I joined the Debian project in late 1994, well before the first stable release was issued, and have been involved in various ways continuously ever since. Over the years, I adopted a number of packages that are, or at least were at one time, fundamental to the distribution.
But, not surprisingly, my interests have shifted over time. In the more than quarter century I've contributed to Debian, I've adopted existing packages that needed attention, packaged new software I wanted to use that wasn't yet in Debian, offered packages up for others to adopt, and even sometimes requested the removal of packages that became obsolete or replaced by something better. That all felt completely healthy.
But over the last couple weeks, I realized I'm still "responsible" for some packages I'd had for a very long time, that generally work well but over time have accumulated bugs in functionality I just don't use, and frankly haven't been able to find the motivation to chase down. As one example, I just noticed that I first uploaded the gzip package 25 years ago today, on 2 December 1995. And while the package works fine for me and most other folks, there are 30 outstanding bugs and 3 forwarded bugs that I just can't muster up any energy to address.
So, I just added gzip to a short list of packages I've offered up for adoption recently. I'm pleased that tar already has a new maintainer, and hope that both sudo and gzip will get more attention soon.
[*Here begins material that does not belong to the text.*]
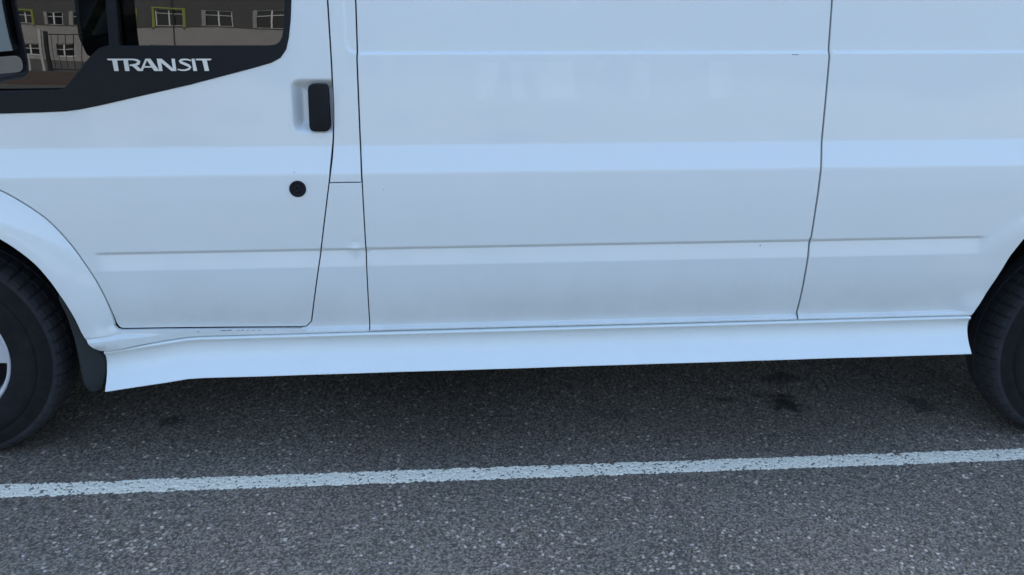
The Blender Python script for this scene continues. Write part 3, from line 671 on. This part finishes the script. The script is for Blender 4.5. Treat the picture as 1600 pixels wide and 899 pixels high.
# ------------------------------------------------------------------ ACROSS THE CAR PARK (seen mirrored in the windows)
def wallmat(n, c): 
    m = mat(n, c, .9); a = N(m); tc = a.n('ShaderNodeNewGeometry').outputs['Position']
    a.l(a.mix(a.ramp(a.noise(tc, .8, 5), .3, .7), (*c, 1), tuple(v*1.12 for v in c)+(1,)), a.b.inputs['Base Color']); return m
GREYD, GREYL = wallmat('dark_grey_render', (.085, .083, .08)), wallmat('pale_grey_render', (.30, .29, .27))
LIME, WFR = mat('lime_green_surround', (.28, .31, .06), .6), mat('white_window_frame', (.7, .7, .68), .4)
BPANE = mat('building_glass', (.015, .018, .02), .05)
bld = empty('school_building', (-8, -38, 0), label='long two-tone grey building with lime green window surrounds across the car park', cat='building')
wins = []
up = [(-27.5, 0, 1), (-24.6, 0, 0), (-22.8, 1, 1), (-20.5, 0, 1), (-18.8, 0, 1), (-15.6, 1, 1), (-13.0, 1, 2), (-9.8, 0, 2), (-6.3, 0, 2), (-2.6, 1, 2), (1.2, 0, 2), (5, 1, 2), (9, 0, 2)]
for x, li, k in up: wins.append((x, x+(1.3 if k < 2 else 2.1), 3.62, 5.45 if k == 2 else 5.15, li))
for x, li in ((-26, 0), (-22.7, 0), (-20.0, 0), (-17.2, 1), (-13.6, 0), (-10, 0), (-6.5, 0), (-3, 0), (1, 1), (5, 0)): wins.append((x, x+1.5, .5, 1.75, li))
for x in (-27, -23, -19, -14.5, -10.5, -6, -1, 4, 9): wins.append((x, x+2.0, 7.0, 8.4, 0))
def facade(z0, z1, x0, x1, ws, m, name):
    b = BM(); zs = sorted({z0, z1} | {max(z0, min(z1, q)) for wd in ws for q in (wd[2], wd[3])})
    for a, c in zip(zs, zs[1:]):
        cut = sorted([(wd[0], wd[1]) for wd in ws if wd[2] <= a+1e-6 and wd[3] >= c-1e-6]); x = x0
        for s, e in cut: b.box((x+8, -.3, a), (s+8, 0, c)); x = e
        b.box((x+8, -.3, a), (x1+8, 0, c))
    b.done(name, m, bld)
facade(0, 3.6, -45, 30, [q for q in wins if q[3] < 3.6], GREYL, 'lower_wall')
facade(3.6, 9.2, -45, 30, [q for q in wins if q[3] > 3.6], GREYD, 'upper_wall')
BM().box((-37, -14, 0), (38, -.35, 9.1)).done('building_core', GREYD, bld); BM().box((-37.3, -14.2, 9.2), (38.3, .15, 9.45)).done('roof', GREYD, bld)
for x0, x1, z0, z1, li in wins:
    f = BM(); t = .09; a, c = x0+8, x1+8
    f.box((a, -.22, z0), (c, -.12, z0+t)).box((a, -.22, z1-t), (c, -.12, z1)).box((a, -.22, z0+t), (a+t, -.12, z1-t)).box((c-t, -.22, z0+t), (c, -.12, z1-t)).box(((a+c)/2-.05, -.21, z0+t), ((a+c)/2+.05, -.11, z1-t)).box((a+t, -.20, z1-.55), (c-t, -.13, z1-.49))
    fr = f.done('window', WFR, bld)
    BM().box((a+t, -.19, z0+t), (c-t, -.16, z1-t)).done('pane', BPANE, fr)
    if not li: BM().box((a-.02, -.10, z0), (a+.22, .03, z1)).done('reveal', GREYL, fr)
    if li:
        s = BM(); s.box((a-.16, -.02, z0-.12), (a, .18, z1+.16)).box((c, -.02, z0-.12), (c+.16, .18, z1+.16)).box((a, -.02, z1), (c, .18, z1+.16)); s.done('surround', LIME, fr)
BM().box((-37, .002, 3.56), (38, .06, 3.66)).done('string_course', GREYD, bld)
for x in (-25.2, -16.9, -11.6, -3.7, 3.2): BM().tube((x+8, .06, 0), (x+8, .06, 9.1), .05, n=8).done('drainpipe', BPANE, bld)
# fence and gate posts
BLK, GAL = mat('black_fence_paint', (.02, .02, .02), .5), mat('galvanised_post', (.5, .5, .47), .5)
fen = empty('metal_fence', (-10.4, -18, 0), label='black metal bar fence with tall posts across the car park', cat='fence')
for x0, x1, z in ((-10.35, -7.95, 1.9), (-10.35, -7.95, .12)): BM().box((x0+10.4, -.02, z-.025), (x1+10.4, .02, z+.025)).done('rail', BLK, fen)
bar = BM().tube((0, 0, .12), (0, 0, 1.88), .012, n=6).done('bar', BLK, fen); bar.location.x = .3
for i in range(1, 9): c = bar.copy(); C.objects.link(c); c.parent = fen; c.location = (.3+i*.25, 0, 0)
BM().box((.0, -.06, 0), (.14, .06, 2.05)).done('post', BLK, fen); BM().box((-.22, -.05, 0), (-.12, .05, 2.15)).done('post', GAL, fen)
BM().box((2.38, -.04, 0), (2.46, .04, 1.98)).done('post', BLK, fen)
BM().tube((2.42, 0, 1.85), (2.05, 0, .9), .025).done('brace', BLK, fen)
f2 = empty('palisade_fence', (-11, -18.2, 0), label='low pale palisade fence left of the tall gate post', cat='fence')
pl = BM().box((-.03, -.01, 0), (.03, .01, .9)).done('paling', GAL, f2); pl.location.x = -.2
for i in range(1, 40): c = pl.copy(); C.objects.link(c); c.parent = f2; c.location = (-.2-i*.32, 0, 0)
BM().box((-12.8, -.03, .7), (0, -.012, .76)).done('rail', GAL, f2)
SOIL = wallmat('brown_soil', (.10, .065, .04)); BM().box((-30, -17.2, -.0), (8, -11.6, .03)).done('planting_bed', SOIL)['kind'] = 'structure'
# trees beyond the building's end
LEAF = mat('leaf_green', (.06, .09, .03), .7); BARK = mat('bark_brown', (.10, .075, .05), .9)
def tree(x, y, h, label, seed):
    r = random.Random(seed); t = empty('broadleaf_tree', (x, y, 0), label=label, cat='tree', group='trees around the car park')
    b = BM().tube((0, 0, 0), (.1, 0, h*.45), .22, .14)
    tips = []
    for i in range(9):
        a = i*2.4+r.random(); q = (math.cos(a)*h*.25*r.uniform(.6, 1), math.sin(a)*h*.25*r.uniform(.6, 1), h*r.uniform(.55, .9)); b.tube((.1, 0, h*r.uniform(.25, .45)), q, .07, .02, 6); tips.append(q)
    b.done('trunk', BARK, t)
    V, Fc = [], []
    for q in tips+[(0, 0, h*.85)]:
        R0 = h*r.uniform(.12, .17)
        for _ in range(260):
            d = Vector((r.gauss(0, 1), r.gauss(0, 1), r.gauss(0, .8))).normalized()*R0*r.random()**.4; c = Vector(q)+d; n1 = Vector((r.gauss(0, 1), r.gauss(0, 1), r.gauss(0, 1))).normalized()*.11; n2 = n1.orthogonal()*.8
            k = len(V); V += [c-n1, c+n2, c+n1, c-n2]; Fc.append((k, k+1, k+2, k+3))
    mesh_from('crown', V, Fc, LEAF, t)
for i, (x, y, h, lb) in enumerate([(24, -12, 8, 'broadleaf tree nearest the van at the right end of the car park'), (31, -9, 9.5, 'tallest broadleaf tree at the right end of the car park'), (38, -16, 7, 'smaller broadleaf tree behind the tallest one'), (-30, -14, 8, 'broadleaf tree at the left end of the car park')]): tree(x, y, h, lb, i)

# leafy screen added past the van to stop light leaking under it
def added_hedge():
    r = random.Random(5); t = empty('added_hedge', (0, 2.9, 0), label='unseen leafy screen added to block far-side light from under the van', cat='added_hedge')
    BM().box((-5, -.28, 0), (6, .28, 1.35)).done('branches', BARK, t)
    V, Fc = [], []
    for _ in range(16000):
        f = r.random(); x = r.uniform(-5.05, 6.05); y, z = (-.30-r.random()*.06, r.uniform(.02, 1.4)) if f < .45 else ((.30+r.random()*.06, r.uniform(.02, 1.4)) if f < .75 else (r.uniform(-.34, .34), 1.36+r.random()*.08))
        c = Vector((x, y, z)); n1 = Vector((r.gauss(0, 1), r.gauss(0, 1), r.gauss(0, 1))).normalized()*.04; n2 = n1.orthogonal()*.8; k = len(V); V += [c-n1, c+n2, c+n1, c-n2]; Fc.append((k, k+1, k+2, k+3))
    mesh_from('foliage', V, Fc, LEAF, t)
hedge()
It's not that I'm less interested in Debian. I've just been busy recently packaging up more software I use or want to use in designing high power model rockets and the solid propellant motors I fly in them, and would rather spend the time I have available for Debian maintaining those packages and all their various build dependencies than continuing to be responsible for core packages in the distribution that "work fine for me" but could use attention.
I'm writing about this partly to mark the passing of more than a quarter century as a package maintainer for Debian, partly to encourage other Debian package maintainers with the right skills and motivation to consider adopting some of the packages I'm giving up, and finally to encourage other long-time participants in Debian to spend a little time evaluating their own package lists in a similar way.